You can hear the sighs from here.
Marissa Mayer, Yahoo’s new CEO, has ordered all remote workers, those at home in their bunny slippers and sweatpants, back to work in the office.
You know, where they can make sure you’re being productive:
A memo explaining the policy change, from the company’s human resources department, says face-to-face interaction among employees fosters a more collaborative culture — a hallmark of Google’s approach to its business.
In trying to get back on track, Yahoo is taking on one of the country’s biggest workplace issues: whether the ability to work from home, and other flexible arrangements, leads to greater productivity or inhibits innovation and collaboration. Across the country, companies like Aetna, Booz Allen Hamilton and Zappos.com are confronting these trade-offs as they compete to attract and retain the best employees.
Bank of America, for example, which had a popular program for working remotely, decided late last year to require employees in certain roles to come back to the office.
Employees, especially younger ones, expect to be able to work remotely, analysts say. And over all the trend is toward greater workplace flexibility.
Still, said John Challenger, chief executive of Challenger Gray & Christmas, an outplacement and executive coaching firm, “A lot of companies are afraid to let their workers work from home some of the time or all of the time because they’re afraid they’ll lose control.”
Excuse my language, but I call bullshit.
Every time a company wants employees all perky and visible and audible and crammed into cubes they insist it’s all about the innovation.
Yeah, right.
I worked for a martinet at my first New York City magazine job, who insisted I be at my desk “and working!” by 9:00 a.m. sharp, even though taking a slightly later train in from my home in the suburbs meant arriving at 9:15 or so.
It’s a power game, a way to demonstrate — just in case you forgot! — who’s in charge of your life.
I’ve been working, alone at home, since losing my last staff job, at the New York Daily News, the nation’s sixth-largest newspaper, in June 2006. Alone for almost seven years, working — yes, even as I type this — in sweat pants. Yet I’ve managed to produce a well-reviewed memoir, dozens of newspaper and magazine stories, edit others’ work, consult, fly around the country on well-paid speaking gigs.
Productive? I dunno. Look at my retirement savings account. I’d say so.
Every morning I get up and no one anywhere, tells me what to do or when to do it or how to do it. I have not one penny of income guaranteed to me. I have to hustle it up every single month, a minimum of $2,000 a month, just to meet my basic bills.

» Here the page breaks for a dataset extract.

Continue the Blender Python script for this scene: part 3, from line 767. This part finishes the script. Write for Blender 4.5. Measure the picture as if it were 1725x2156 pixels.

Any one of you who works in an office knows this — just because an employee’s butt is in a chair in some manager’s clear sightline doesn’t mean they’re not lazy, ass-kissing or politicking or backstabbing.
Innovative? Collaborative? Cooperative? You wish!

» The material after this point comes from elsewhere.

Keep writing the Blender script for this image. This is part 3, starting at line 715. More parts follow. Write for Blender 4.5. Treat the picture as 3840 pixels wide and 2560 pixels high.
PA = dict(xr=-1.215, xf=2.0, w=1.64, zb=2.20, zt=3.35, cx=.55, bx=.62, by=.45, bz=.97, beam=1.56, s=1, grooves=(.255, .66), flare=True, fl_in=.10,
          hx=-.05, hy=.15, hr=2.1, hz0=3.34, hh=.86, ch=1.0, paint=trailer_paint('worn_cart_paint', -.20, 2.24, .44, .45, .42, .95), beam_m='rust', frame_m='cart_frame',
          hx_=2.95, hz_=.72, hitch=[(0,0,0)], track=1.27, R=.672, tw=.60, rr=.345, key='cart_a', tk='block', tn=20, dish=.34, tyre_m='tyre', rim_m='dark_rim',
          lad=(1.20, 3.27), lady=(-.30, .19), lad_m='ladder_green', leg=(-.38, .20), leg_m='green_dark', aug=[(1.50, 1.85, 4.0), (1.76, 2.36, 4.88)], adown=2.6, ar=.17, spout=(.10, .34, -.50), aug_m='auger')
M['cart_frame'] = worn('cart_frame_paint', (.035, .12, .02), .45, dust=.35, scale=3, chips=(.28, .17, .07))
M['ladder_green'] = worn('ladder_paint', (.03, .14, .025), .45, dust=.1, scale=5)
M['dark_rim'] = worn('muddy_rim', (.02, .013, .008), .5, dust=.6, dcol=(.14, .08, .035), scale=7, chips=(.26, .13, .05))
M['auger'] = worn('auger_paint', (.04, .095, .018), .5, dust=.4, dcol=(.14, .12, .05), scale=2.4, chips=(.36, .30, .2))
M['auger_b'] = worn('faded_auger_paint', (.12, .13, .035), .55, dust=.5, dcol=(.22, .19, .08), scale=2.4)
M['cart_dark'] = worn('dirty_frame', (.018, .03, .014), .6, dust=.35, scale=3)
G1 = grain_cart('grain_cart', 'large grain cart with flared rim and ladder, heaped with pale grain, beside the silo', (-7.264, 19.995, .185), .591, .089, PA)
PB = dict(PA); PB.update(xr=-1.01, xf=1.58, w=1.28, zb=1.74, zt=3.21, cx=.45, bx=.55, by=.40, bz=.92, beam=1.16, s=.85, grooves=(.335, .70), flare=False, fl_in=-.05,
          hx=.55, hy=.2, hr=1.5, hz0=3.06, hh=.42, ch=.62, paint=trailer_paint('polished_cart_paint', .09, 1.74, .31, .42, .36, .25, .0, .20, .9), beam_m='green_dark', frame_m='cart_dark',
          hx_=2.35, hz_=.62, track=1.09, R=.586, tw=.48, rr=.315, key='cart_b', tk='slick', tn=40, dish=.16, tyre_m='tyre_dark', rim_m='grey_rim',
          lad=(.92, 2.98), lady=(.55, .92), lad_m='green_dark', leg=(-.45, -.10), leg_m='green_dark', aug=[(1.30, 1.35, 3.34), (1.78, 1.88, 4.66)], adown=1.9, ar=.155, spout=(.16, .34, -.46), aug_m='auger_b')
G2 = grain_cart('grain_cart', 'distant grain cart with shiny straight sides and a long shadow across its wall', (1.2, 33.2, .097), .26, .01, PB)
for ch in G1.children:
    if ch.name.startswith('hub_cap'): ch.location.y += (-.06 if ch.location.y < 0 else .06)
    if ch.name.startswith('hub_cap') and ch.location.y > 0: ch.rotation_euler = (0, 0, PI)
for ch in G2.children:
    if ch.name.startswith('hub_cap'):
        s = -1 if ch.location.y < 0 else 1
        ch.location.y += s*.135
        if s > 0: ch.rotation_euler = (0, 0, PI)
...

With a phone call or email to the right colleague — whether in Nova Scotia or California — I can get serious, smart help and advice. At the Daily News, despite every effort to be collegial, I was ignored by colleagues and managers alike.
My husband commutes every day to The New York Times, at Eighth Avenue and 41st Street. It costs him about $600 a month to go to work in an office: $200+ for his train pass; $200 month for the taxis that take him to and from the train station in our town (too far to walk); $200+ for subsidized cafeteria meals at work. Plus commercial laundering of his shirts.
He also has six meetings every day; putting out a newspaper like the Times, like many enterprises, does require incessant discussion and teamwork.
Yes, some workers are indeed quite incapable of self-discipline and do better work under others’ supervision. Some workplaces really do thrive on having lots of smart people in the same building to rub brains and bump into one another in the hallways and suddenly come up with some fabulous, profitable new solution.
But mostly they want to Own Your Ass.
I spent a day last spring at Google reporting this story for the Times. It was a little creepy — OK, a lot– how much they wanted their hip employees, hoodies and all, to be there 24/7, providing them with free food, laundry rooms on-site, even a hair-stylist.
In the 21st century, long past the Industrial Revolution that took us away from artisanal work and attached us all to machines inside large buildings, here we are again.